··· Data shown ···

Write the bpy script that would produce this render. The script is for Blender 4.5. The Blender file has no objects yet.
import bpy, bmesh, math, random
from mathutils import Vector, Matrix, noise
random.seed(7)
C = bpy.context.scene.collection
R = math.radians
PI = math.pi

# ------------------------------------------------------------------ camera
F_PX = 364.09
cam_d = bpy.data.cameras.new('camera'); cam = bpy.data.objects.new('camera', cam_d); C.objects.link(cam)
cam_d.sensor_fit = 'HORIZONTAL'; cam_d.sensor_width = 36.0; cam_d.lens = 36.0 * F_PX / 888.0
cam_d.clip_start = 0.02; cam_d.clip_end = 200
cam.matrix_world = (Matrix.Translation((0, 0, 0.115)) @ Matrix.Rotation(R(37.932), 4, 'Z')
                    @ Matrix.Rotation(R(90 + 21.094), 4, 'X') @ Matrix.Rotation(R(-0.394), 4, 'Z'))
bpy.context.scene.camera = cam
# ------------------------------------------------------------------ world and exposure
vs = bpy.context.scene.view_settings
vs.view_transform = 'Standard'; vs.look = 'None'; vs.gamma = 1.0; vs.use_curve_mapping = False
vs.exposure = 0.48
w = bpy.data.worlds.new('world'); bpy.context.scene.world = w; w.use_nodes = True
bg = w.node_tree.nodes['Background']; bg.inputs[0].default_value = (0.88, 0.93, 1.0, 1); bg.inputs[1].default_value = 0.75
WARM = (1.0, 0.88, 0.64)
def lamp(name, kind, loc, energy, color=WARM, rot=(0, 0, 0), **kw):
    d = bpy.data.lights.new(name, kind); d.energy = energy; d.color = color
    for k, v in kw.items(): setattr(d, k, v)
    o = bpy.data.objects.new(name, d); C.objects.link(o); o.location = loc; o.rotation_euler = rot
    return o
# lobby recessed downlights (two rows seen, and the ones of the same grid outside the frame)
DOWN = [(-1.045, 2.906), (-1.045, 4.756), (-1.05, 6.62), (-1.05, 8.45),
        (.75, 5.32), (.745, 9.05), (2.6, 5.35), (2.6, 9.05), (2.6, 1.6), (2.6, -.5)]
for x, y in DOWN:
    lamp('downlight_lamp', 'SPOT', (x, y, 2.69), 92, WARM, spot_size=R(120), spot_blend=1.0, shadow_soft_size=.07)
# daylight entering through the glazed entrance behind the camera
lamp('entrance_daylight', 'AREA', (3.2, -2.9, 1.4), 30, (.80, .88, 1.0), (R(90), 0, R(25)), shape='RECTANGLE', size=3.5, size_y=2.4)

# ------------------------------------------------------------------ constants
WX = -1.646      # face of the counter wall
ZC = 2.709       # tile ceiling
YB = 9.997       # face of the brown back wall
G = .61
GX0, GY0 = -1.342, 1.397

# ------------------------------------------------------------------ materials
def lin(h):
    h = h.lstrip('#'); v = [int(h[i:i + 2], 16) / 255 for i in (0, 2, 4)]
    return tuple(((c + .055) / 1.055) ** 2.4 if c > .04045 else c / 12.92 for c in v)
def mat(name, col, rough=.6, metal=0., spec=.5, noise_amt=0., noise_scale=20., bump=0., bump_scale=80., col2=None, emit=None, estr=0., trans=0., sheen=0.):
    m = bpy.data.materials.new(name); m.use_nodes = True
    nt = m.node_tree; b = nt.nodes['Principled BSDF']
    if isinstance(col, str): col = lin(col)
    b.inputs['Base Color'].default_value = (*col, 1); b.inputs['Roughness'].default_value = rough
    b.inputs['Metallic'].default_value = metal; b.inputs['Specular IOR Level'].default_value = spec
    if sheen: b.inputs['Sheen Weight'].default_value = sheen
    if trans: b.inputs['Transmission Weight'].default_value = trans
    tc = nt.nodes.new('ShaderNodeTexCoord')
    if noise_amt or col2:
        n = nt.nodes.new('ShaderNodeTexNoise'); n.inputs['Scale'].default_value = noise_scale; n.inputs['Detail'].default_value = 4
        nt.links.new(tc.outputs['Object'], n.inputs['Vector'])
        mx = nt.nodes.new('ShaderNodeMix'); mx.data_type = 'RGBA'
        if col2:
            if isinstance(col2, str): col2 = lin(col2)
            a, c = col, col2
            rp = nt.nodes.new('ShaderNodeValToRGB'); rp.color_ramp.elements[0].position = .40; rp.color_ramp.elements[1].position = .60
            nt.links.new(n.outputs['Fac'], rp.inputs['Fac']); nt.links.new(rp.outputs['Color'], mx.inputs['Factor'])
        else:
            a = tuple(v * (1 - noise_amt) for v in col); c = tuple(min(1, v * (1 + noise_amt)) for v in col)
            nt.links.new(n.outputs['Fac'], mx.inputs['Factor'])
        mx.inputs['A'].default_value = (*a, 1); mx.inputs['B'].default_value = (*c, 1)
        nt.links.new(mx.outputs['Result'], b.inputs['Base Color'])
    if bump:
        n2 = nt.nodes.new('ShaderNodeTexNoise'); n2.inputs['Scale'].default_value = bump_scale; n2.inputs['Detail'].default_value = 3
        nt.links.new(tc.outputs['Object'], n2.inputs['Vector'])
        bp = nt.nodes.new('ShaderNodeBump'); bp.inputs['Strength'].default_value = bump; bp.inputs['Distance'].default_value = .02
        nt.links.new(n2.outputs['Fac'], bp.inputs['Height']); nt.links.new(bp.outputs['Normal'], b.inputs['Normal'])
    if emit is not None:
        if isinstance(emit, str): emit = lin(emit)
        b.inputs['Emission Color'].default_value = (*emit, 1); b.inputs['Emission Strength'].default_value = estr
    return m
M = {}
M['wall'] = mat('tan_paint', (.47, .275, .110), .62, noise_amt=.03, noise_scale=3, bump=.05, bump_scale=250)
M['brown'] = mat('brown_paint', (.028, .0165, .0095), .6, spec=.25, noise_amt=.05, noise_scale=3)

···

- Problem statement:
Reproduce the listing shown above in its entirety, exactly.

- Final result:
Write the bpy script that would produce this render. The script is for Blender 4.5. The Blender file has no objects yet.
import bpy, bmesh, math, random
from mathutils import Vector, Matrix, noise
random.seed(7)
C = bpy.context.scene.collection
R = math.radians
PI = math.pi

# ------------------------------------------------------------------ camera
F_PX = 364.09
cam_d = bpy.data.cameras.new('camera'); cam = bpy.data.objects.new('camera', cam_d); C.objects.link(cam)
cam_d.sensor_fit = 'HORIZONTAL'; cam_d.sensor_width = 36.0; cam_d.lens = 36.0 * F_PX / 888.0
cam_d.clip_start = 0.02; cam_d.clip_end = 200
cam.matrix_world = (Matrix.Translation((0, 0, 0.115)) @ Matrix.Rotation(R(37.932), 4, 'Z')
                    @ Matrix.Rotation(R(90 + 21.094), 4, 'X') @ Matrix.Rotation(R(-0.394), 4, 'Z'))
bpy.context.scene.camera = cam
# ------------------------------------------------------------------ world and exposure
vs = bpy.context.scene.view_settings
vs.view_transform = 'Standard'; vs.look = 'None'; vs.gamma = 1.0; vs.use_curve_mapping = False
vs.exposure = 0.48
w = bpy.data.worlds.new('world'); bpy.context.scene.world = w; w.use_nodes = True
bg = w.node_tree.nodes['Background']; bg.inputs[0].default_value = (0.88, 0.93, 1.0, 1); bg.inputs[1].default_value = 0.75
WARM = (1.0, 0.88, 0.64)
def lamp(name, kind, loc, energy, color=WARM, rot=(0, 0, 0), **kw):
    d = bpy.data.lights.new(name, kind); d.energy = energy; d.color = color
    for k, v in kw.items(): setattr(d, k, v)
    o = bpy.data.objects.new(name, d); C.objects.link(o); o.location = loc; o.rotation_euler = rot
    return o
# lobby recessed downlights (two rows seen, and the ones of the same grid outside the frame)
DOWN = [(-1.045, 2.906), (-1.045, 4.756), (-1.05, 6.62), (-1.05, 8.45),
        (.75, 5.32), (.745, 9.05), (2.6, 5.35), (2.6, 9.05), (2.6, 1.6), (2.6, -.5)]
for x, y in DOWN:
    lamp('downlight_lamp', 'SPOT', (x, y, 2.69), 92, WARM, spot_size=R(120), spot_blend=1.0, shadow_soft_size=.07)
# daylight entering through the glazed entrance behind the camera
lamp('entrance_daylight', 'AREA', (3.2, -2.9, 1.4), 30, (.80, .88, 1.0), (R(90), 0, R(25)), shape='RECTANGLE', size=3.5, size_y=2.4)

# ------------------------------------------------------------------ constants
WX = -1.646      # face of the counter wall
ZC = 2.709       # tile ceiling
YB = 9.997       # face of the brown back wall
G = .61
GX0, GY0 = -1.342, 1.397

# ------------------------------------------------------------------ materials
def lin(h):
    h = h.lstrip('#'); v = [int(h[i:i + 2], 16) / 255 for i in (0, 2, 4)]
    return tuple(((c + .055) / 1.055) ** 2.4 if c > .04045 else c / 12.92 for c in v)
def mat(name, col, rough=.6, metal=0., spec=.5, noise_amt=0., noise_scale=20., bump=0., bump_scale=80., col2=None, emit=None, estr=0., trans=0., sheen=0.):
    m = bpy.data.materials.new(name); m.use_nodes = True
    nt = m.node_tree; b = nt.nodes['Principled BSDF']
    if isinstance(col, str): col = lin(col)
    b.inputs['Base Color'].default_value = (*col, 1); b.inputs['Roughness'].default_value = rough
    b.inputs['Metallic'].default_value = metal; b.inputs['Specular IOR Level'].default_value = spec
    if sheen: b.inputs['Sheen Weight'].default_value = sheen
    if trans: b.inputs['Transmission Weight'].default_value = trans
    tc = nt.nodes.new('ShaderNodeTexCoord')
    if noise_amt or col2:
        n = nt.nodes.new('ShaderNodeTexNoise'); n.inputs['Scale'].default_value = noise_scale; n.inputs['Detail'].default_value = 4
        nt.links.new(tc.outputs['Object'], n.inputs['Vector'])
        mx = nt.nodes.new('ShaderNodeMix'); mx.data_type = 'RGBA'
        if col2:
            if isinstance(col2, str): col2 = lin(col2)
            a, c = col, col2
            rp = nt.nodes.new('ShaderNodeValToRGB'); rp.color_ramp.elements[0].position = .40; rp.color_ramp.elements[1].position = .60
            nt.links.new(n.outputs['Fac'], rp.inputs['Fac']); nt.links.new(rp.outputs['Color'], mx.inputs['Factor'])
        else:
            a = tuple(v * (1 - noise_amt) for v in col); c = tuple(min(1, v * (1 + noise_amt)) for v in col)
            nt.links.new(n.outputs['Fac'], mx.inputs['Factor'])
        mx.inputs['A'].default_value = (*a, 1); mx.inputs['B'].default_value = (*c, 1)
        nt.links.new(mx.outputs['Result'], b.inputs['Base Color'])
    if bump:
        n2 = nt.nodes.new('ShaderNodeTexNoise'); n2.inputs['Scale'].default_value = bump_scale; n2.inputs['Detail'].default_value = 3
        nt.links.new(tc.outputs['Object'], n2.inputs['Vector'])
        bp = nt.nodes.new('ShaderNodeBump'); bp.inputs['Strength'].default_value = bump; bp.inputs['Distance'].default_value = .02
        nt.links.new(n2.outputs['Fac'], bp.inputs['Height']); nt.links.new(bp.outputs['Normal'], b.inputs['Normal'])
    if emit is not None:
        if isinstance(emit, str): emit = lin(emit)
        b.inputs['Emission Color'].default_value = (*emit, 1); b.inputs['Emission Strength'].default_value = estr
    return m
M = {}
M['wall'] = mat('tan_paint', (.47, .275, .110), .62, noise_amt=.03, noise_scale=3, bump=.05, bump_scale=250)
M['brown'] = mat('brown_paint', (.028, .0165, .0095), .6, spec=.25, noise_amt=.05, noise_scale=3)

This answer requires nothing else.